By Michael Terner, Executive Vice President
With the turn of the New Year I read many of the pieces that both looked backward at the year past and forward to what is coming, and I naturally tried to decide what I would have said. So, after nearly three months of mulling things over in quiet times walking my dog, and also at louder times as our company actively plans for the coming year, I think I actually have an answer:
The most influential thing I heard last year was Paul Ramsey’s typically brilliant talk at the OpenGeo User Meeting that followed the inaugural FOSS4G North America conference in Washington, D.C. His talk posited that our industry may be both misnamed and held back by the term “GIS” (geographic information systems). He argued that “GIS” connotes a particular type of software and doesn’t fully describe what many of us are actually doing, and he proposed an alternative name, Spatial IT (information technology). This new nomenclature strongly resonated with me.
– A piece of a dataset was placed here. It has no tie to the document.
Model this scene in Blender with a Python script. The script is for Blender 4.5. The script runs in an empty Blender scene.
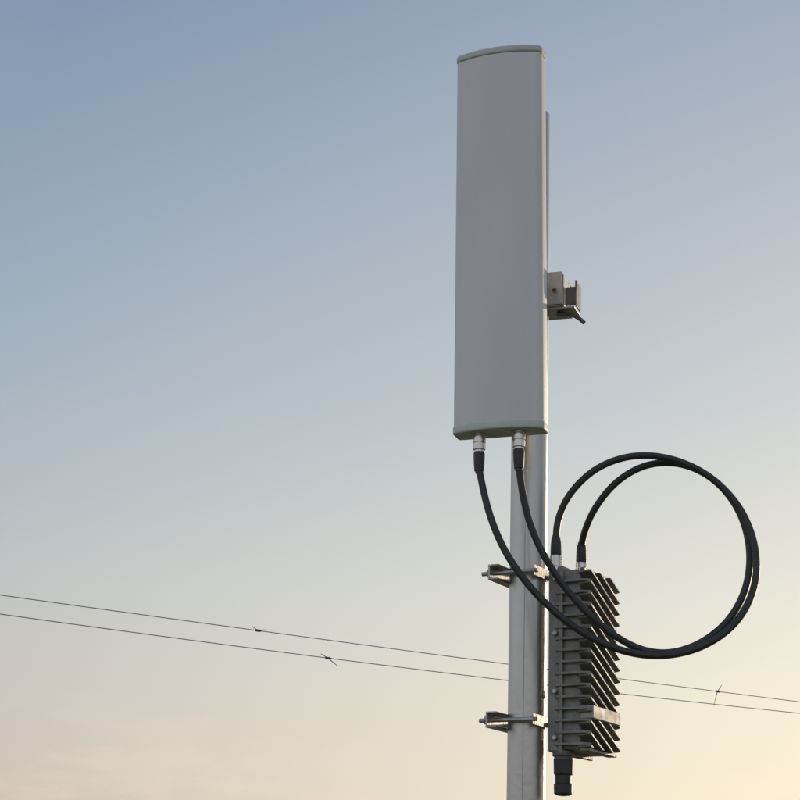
import bpy, bmesh, math, random
from mathutils import Matrix, Vector
random.seed(3)
sc=bpy.context.scene
sc.view_settings.view_transform='Standard'; sc.view_settings.look='None'; sc.view_settings.exposure=0
R=math.radians

# ---------------- camera
cam=bpy.data.objects.new('camera',bpy.data.cameras.new('camera')); sc.collection.objects.link(cam); sc.camera=cam
cam.matrix_world=Matrix.Translation((-0.215,-2.85,1.6)) @ Matrix.Rotation(R(107),4,'X') @ Matrix.Rotation(R(1.9),4,'Z')
cam.data.lens=78; cam.data.clip_end=20000; cam.data.clip_start=0.05

# ---------------- sky and sun
SUN_EL=8; SUN_AZ=34
w=bpy.data.worlds.new("World"); sc.world=w; w.use_nodes=True
nt=w.node_tree; nt.nodes.clear()
def N(t,**k):
    n=nt.nodes.new(t)
    for a,b in k.items(): setattr(n,a,b)
    return n
L=nt.links.new
out=N('ShaderNodeOutputWorld'); bg=N('ShaderNodeBackground')
sky=N('ShaderNodeTexSky',sky_type='NISHITA',sun_disc=False)
sky.sun_elevation=R(SUN_EL); sky.sun_rotation=R(SUN_AZ)
sky.air_density=1.0; sky.dust_density=2.0; sky.ozone_density=1.5; sky.altitude=0
STR=0.12
bg.inputs['Strength'].default_value=STR
# evening haze layered over the clear-air sky: colour depends on elevation and on the angle to the sun
tc=N('ShaderNodeTexCoord'); sep=N('ShaderNodeSeparateXYZ'); L(tc.outputs['Generated'],sep.inputs[0])
def ramp(stops):
    r=N('ShaderNodeValToRGB'); e=r.color_ramp.elements; r.color_ramp.interpolation='LINEAR'
    while len(e)<len(stops): e.new(.5)
    for x,(p,c) in zip(e,stops): x.position=p; x.color=(*c,1)
    L(sep.outputs['Z'],r.inputs[0]); return r
away=ramp([(0,(.50,.40,.37)),(.075,(.55,.465,.43)),(.13,(.525,.49,.475)),(.18,(.48,.50,.51)),(.292,(.36,.435,.51)),(.5,(.215,.30,.43)),(1,(.15,.225,.36))])
near=ramp([(0,(.84,.71,.53)),(.075,(.82,.755,.61)),(.13,(.785,.75,.635)),(.18,(.73,.725,.65)),(.292,(.57,.60,.615)),(.5,(.38,.44,.53)),(1,(.24,.31,.44))])
anti=ramp([(0,(.76,.68,.65)),(.13,(.78,.75,.75)),(.3,(.66,.69,.74)),(.6,(.44,.51,.62)),(1,(.24,.30,.42))])
dot=N('ShaderNodeVectorMath',operation='DOT_PRODUCT'); L(tc.outputs['Generated'],dot.inputs[0])
dot.inputs[1].default_value=(math.sin(R(38)),math.cos(R(38)),0)
mr=N('ShaderNodeMapRange',clamp=True); L(dot.outputs['Value'],mr.inputs[0])
mr.inputs['From Min'].default_value=.56; mr.inputs['From Max'].default_value=.88
mx=N('ShaderNodeMix',data_type='RGBA'); L(mr.outputs[0],mx.inputs['Factor']); L(away.outputs[0],mx.inputs['A']); L(near.outputs[0],mx.inputs['B'])
ma=N('ShaderNodeMapRange',clamp=True); L(dot.outputs['Value'],ma.inputs[0]); ma.inputs['From Min'].default_value=.35; ma.inputs['From Max'].default_value=-.5
mxa=N('ShaderNodeMix',data_type='RGBA'); L(ma.outputs[0],mxa.inputs['Factor']); L(mx.outputs['Result'],mxa.inputs['A']); L(anti.outputs[0],mxa.inputs['B'])
# soft low cloud
mp=N('ShaderNodeMapping'); mp.inputs['Scale'].default_value=(1,1,2.6); mp.inputs['Location'].default_value=(.35,.1,.2); L(tc.outputs['Generated'],mp.inputs[0])
cn=N('ShaderNodeTexNoise'); cn.inputs['Scale'].default_value=15; cn.inputs['Detail'].default_value=8; cn.inputs['Roughness'].default_value=.62; L(mp.outputs[0],cn.inputs['Vector'])
cr=N('ShaderNodeMapRange'); L(cn.outputs['Fac'],cr.inputs[0]); cr.inputs['From Min'].default_value=.48; cr.inputs['From Max'].default_value=.60
cz=N('ShaderNodeMapRange'); L(sep.outputs['Z'],cz.inputs[0]); cz.inputs['From Min'].default_value=.125; cz.inputs['From Max'].default_value=.09
cm=N('ShaderNodeMath',operation='MULTIPLY'); L(cr.outputs[0],cm.inputs[0]); L(cz.outputs[0],cm.inputs[1])
cs=N('ShaderNodeMath',operation='MULTIPLY'); L(cm.outputs[0],cs.inputs[0]); cs.inputs[1].default_value=.26
mc=N('ShaderNodeMix',data_type='RGBA'); L(cs.outputs[0],mc.inputs['Factor']); L(mxa.outputs['Result'],mc.inputs['A']); mc.inputs['B'].default_value=(.82,.70,.61,1)
sv=N('ShaderNodeVectorMath',operation='SCALE'); L(mc.outputs['Result'],sv.inputs[0]); sv.inputs['Scale'].default_value=1.05/STR
fm=N('ShaderNodeMix',data_type='RGBA'); fm.inputs['Factor'].default_value=.90; L(sky.outputs[0],fm.inputs['A']); L(sv.outputs[0],fm.inputs['B'])
L(fm.outputs['Result'],bg.inputs['Color']); L(bg.outputs[0],out.inputs[0])

sd=Vector((math.sin(R(SUN_AZ))*math.cos(R(SUN_EL)),math.cos(R(SUN_AZ))*math.cos(R(SUN_EL)),math.sin(R(SUN_EL))))
sl=bpy.data.lights.new('sun','SUN'); sl.energy=3.0; sl.angle=R(0.53); sl.color=(1,.80,.56)
so=bpy.data.objects.new('sun',sl); sc.collection.objects.link(so); so.rotation_euler=sd.to_track_quat('Z','Y').to_euler(); so.location=(10,10,10)

# ---------------- materials
def mat(name,c1,c2=None,rough=.5,metal=0,scale=30,stretch=(1,1,1),bump=0,bscale=200,rvar=.1,spec=.5,detail=6):
    m=bpy.data.materials.new(name); m.use_nodes=True; t=m.node_tree; p=t.nodes['Principled BSDF']
    c2=c2 or tuple(x*.8 for x in c1)
    tc=t.nodes.new('ShaderNodeTexCoord'); mp=t.nodes.new('ShaderNodeMapping'); mp.inputs['Scale'].default_value=stretch
    t.links.new(tc.outputs['Object'],mp.inputs[0])
    n=t.nodes.new('ShaderNodeTexNoise'); n.inputs['Scale'].default_value=scale; n.inputs['Detail'].default_value=detail
    t.links.new(mp.outputs[0],n.inputs['Vector'])
    r=t.nodes.new('ShaderNodeValToRGB'); r.color_ramp.elements[0].position=.35; r.color_ramp.elements[1].position=.65
    r.color_ramp.elements[0].color=(*c2,1); r.color_ramp.elements[1].color=(*c1,1)
    t.links.new(n.outputs['Fac'],r.inputs[0]); t.links.new(r.outputs[0],p.inputs['Base Color'])
    mr=t.nodes.new('ShaderNodeMapRange'); mr.inputs['From Min'].default_value=.3; mr.inputs['From Max'].default_value=.7
    mr.inputs['To Min'].default_value=rough-rvar; mr.inputs['To Max'].default_value=rough+rvar
    t.links.new(n.outputs['Fac'],mr.inputs[0]); t.links.new(mr.outputs[0],p.inputs['Roughness'])
    p.inputs['Metallic'].default_value=metal; p.inputs['Specular IOR Level'].default_value=spec
    if bump:
        n2=t.nodes.new('ShaderNodeTexNoise'); n2.inputs['Scale'].default_value=bscale; n2.inputs['Detail'].default_value=4
        t.links.new(tc.outputs['Object'],n2.inputs['Vector'])
        b=t.nodes.new('ShaderNodeBump'); b.inputs['Strength'].default_value=bump; b.inputs['Distance'].default_value=.002
        t.links.new(n2.outputs['Fac'],b.inputs['Height']); t.links.new(b.outputs[0],p.inputs['Normal'])
    return m
M_rad=mat('radome_plastic',(.655,.66,.665),(.60,.61,.615),.5,0,9,(1,1,.35),.15,260,.06)
M_cap=mat('cap_plastic',(.56,.59,.57),(.46,.49,.475),.6,0,20,(1,1,1),.2,200,.05)
M_gal=mat('galvanised_steel',(.55,.55,.535),(.37,.375,.37),.36,.9,26,(1,1,.10),.3,60,.12)
M_zinc=mat('zinc_steel',(.45,.45,.44),(.31,.31,.30),.42,.8,60,(1,1,1),.2,150,.1)
M_dark=mat('dark_steel',(.13,.13,.125),(.08,.08,.08),.5,.4,80)
M_cast=mat('cast_aluminium',(.26,.257,.245),(.165,.163,.155),.55,.2,45,(1,1,1),.4,400,.1)
M_label=mat('label_plate',(.40,.39,.36),(.29,.28,.26),.55,.2,50)
M_nick=mat('nickel_plating',(.62,.61,.58),(.5,.49,.46),.28,.95,70)
M_pol=mat('polished_steel',(.85,.84,.82),(.8,.79,.77),.26,1,70,rvar=.03)
M_rub=mat('black_rubber',(.034,.036,.036),(.02,.021,.021),.5,0,60,(1,1,1),.15,500,.08)
M_wire=mat('aluminium_conductor',(.46,.45,.43),(.34,.34,.33),.6,.2,10)
M_wood=mat('weathered_timber',(.22,.17,.12),(.13,.10,.075),.85,0,12,(1,1,.05),.5,30)
M_porc=mat('porcelain',(.35,.2,.14),(.25,.13,.09),.3,0,10)

# ---------------- helpers
def empty(name,loc=(0,0,0),rot=None):
    o=bpy.data.objects.new(name,None); sc.collection.objects.link(o); o.empty_display_size=.05
    o.location=loc
    if rot: o.rotation_euler=rot
    return o
def obj(name,bm,m,parent=None,smooth=True,bevel=0,seg=2,ang=35):
    me=bpy.data.meshes.new(name); bmesh.ops.recalc_face_normals(bm,faces=bm.faces); bm.to_mesh(me); bm.free()
    o=bpy.data.objects.new(name,me); sc.collection.objects.link(o); me.materials.append(m)
    if parent: o.parent=parent
    if bevel:
        b=o.modifiers.new('b','BEVEL'); b.width=bevel; b.segments=seg; b.limit_method='ANGLE'; b.angle_limit=R(ang)
    if smooth:
        for p in me.polygons: p.use_smooth=True
        try: me.set_sharp_from_angle(angle=R(38))
        except Exception: pass
        if bevel:
            wn=o.modifiers.new('w','WEIGHTED_NORMAL'); wn.keep_sharp=False
    return o
def addbox(bm,lo,hi):
    r=bmesh.ops.create_cube(bm,size=1)
    for v in r['verts']:
        v.co=Vector(((lo[i]+hi[i])/2+v.co[i]*(hi[i]-lo[i]) for i in range(3)))
    return r['verts']
def box(name,lo,hi,m,parent=None,bevel=.001):
    bm=bmesh.new(); addbox(bm,lo,hi); return obj(name,bm,m,parent,bevel=bevel)
def addlathe(bm,prof,a,b,n=32):
    a=Vector(a); ax=(Vector(b)-a).normalized(); q=ax.to_track_quat('Z','Y')
    rings=[]
    for d,r in prof:
        rings.append([bm.verts.new(a+q@Vector((r*math.cos(2*math.pi*i/n),r*math.sin(2*math.pi*i/n),d))) for i in range(n)])
    for r0,r1 in zip(rings,rings[1:]):
        for i in range(n): bm.faces.new((r0[i],r0[(i+1)%n],r1[(i+1)%n],r1[i]))
    bm.faces.new(rings[0][::-1]); bm.faces.new(rings[-1])
def cyl(name,a,b,r,m,parent=None,n=32,bevel=0):
    bm=bmesh.new(); L_=(Vector(b)-Vector(a)).length; addlathe(bm,[(0,r),(L_,r)],a,b,n); return obj(name,bm,m,parent,bevel=bevel)
def lathe(name,prof,a,b,m,parent=None,n=32,bevel=0):
    bm=bmesh.new(); addlathe(bm,prof,a,b,n); return obj(name,bm,m,parent,bevel=bevel)
def extrude(name,pts,z0,z1,m,parent=None,bevel=0):
    bm=bmesh.new()
    lo=[bm.verts.new((x,y,z0)) for x,y in pts]; hi=[bm.verts.new((x,y,z1)) for x,y in pts]
    n=len(pts)
    for i in range(n): bm.faces.new((lo[i],lo[(i+1)%n],hi[(i+1)%n],hi[i]))
    bm.faces.new(lo[::-1]); bm.faces.new(hi)
    return obj(name,bm,m,parent,bevel=bevel)
def tube(name,pts,r,m,parent=None,res=16):
    cu=bpy.data.curves.new(name,'CURVE'); cu.dimensions='3D'; cu.bevel_depth=r; cu.bevel_resolution=6; cu.resolution_u=res; cu.use_fill_caps=True
    s=cu.splines.new('NURBS'); s.points.add(len(pts)-1); s.order_u=4; s.use_endpoint_u=True
    for p,q in zip(s.points,pts): p.co=(*q,1)
    o=bpy.data.objects.new(name,cu); sc.collection.objects.link(o); cu.materials.append(m)
    if parent: o.parent=parent
    return o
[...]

Brian Timoney’s blog piece from October 2012 provided an important and articulate “second” to many of these notions. Probably more importantly to me, my colleagues at AppGeo (founded in 1991) seemed to share the “ah-ha” moment of this relatively simple observation.
To me, the core of the argument for a “Spatial IT outlook” is that “GIS has grown up.” The professional-grade software (e.g., from Esri, founded in 1969) is incredibly powerful, mature and feature-rich. Most of the big data automation and digitizing projects have been completed or are underway. The “case for GIS” has been made to most geographically oriented organizations – be they government agencies, utilities, or the established cartographic houses like National Geographic – and “GIS” is in daily action managing and publishing geographic data. Most importantly, the public awareness and expectation for electronic mapping is extremely high whether on the Web or on a smartphone; whether in your house, office, car or city park. The battle for “geo-relevancy” is over.
So while lots of “GIS” is going on, the most interesting and challenging problems are no longer “about GIS.” Rather, the problems many of us find ourselves working on involve integrating geospatial information into complex workflows; or coordinating the efforts of stakeholders, data providers, and data consumers operating at different levels of government; or, publishing an ever wider array of geospatial information to new audiences who use the latest devices and user interfaces; or, extracting business and/or environmental intelligence by exposing and mining the spatial relationships, both hidden and embedded, within corporate databases, web statistics and sensor networks. Indeed, we are tackling many of the same challenges that the rest of the information technology and software development industries currently face. We just have a particular vantage on the “spatial” dimension, and the term “Spatial IT” captures these concepts perfectly.
The second-most influential observation that helped inform my personal view heading deeper into the New Year is that our geospatial marketplace continues to be disrupted in several dimensions. The first is the shift away from installed software to new Software as a Service (SaaS) and other cloud-based models. Once again, this form of disruption parallels change in the overall IT industry. No one has it all figured out and both our customers and suppliers seem unclear on how all this will play out, but all agree there are new opportunities and challenges. The second disruptive dimension is that the market has delivered a variety of new software offerings that pose new challenges to an industry that has had a sole dominant player for a long time. Whether exploring the increasingly stable and supported geospatial Open Source options (both desktop and server), or leveraging Google’s (founded in 1998) immense cloud as they open up enterprise offerings, people are exercising options beyond simply buying the latest and greatest from #1.
When I look ahead, I cannot help but conclude that it is a fantastic time for our Spatial IT industry. Never have there been so many choices, and the learning and experimentation is invigorating. It is always good to get out of a rut and see things from a fresh perspective. Indeed, spatial technologies are powerful and ready to be applied in new ways to different problems.
A company like AppGeo can be a business partner with the industry leader while also applying Open Source technologies in innovative ways. We can architect and construct the hybrid systems that Esri foresees to literally give our customers the “best of both worlds.” We can both deliver and consume Web services while leveraging the largest, fastest and most stable commercial clouds to keep costs down. AppGeo’s world in 2013 is anything but the “same old, same old.”
And most importantly, in this new, disrupted world, I believe there is a secure place for a company like ours to do what we have done for more than 21 years: apply geospatial and information technologies to solve the wide (and always getting wider) variety of fascinating problems our customers and partners face.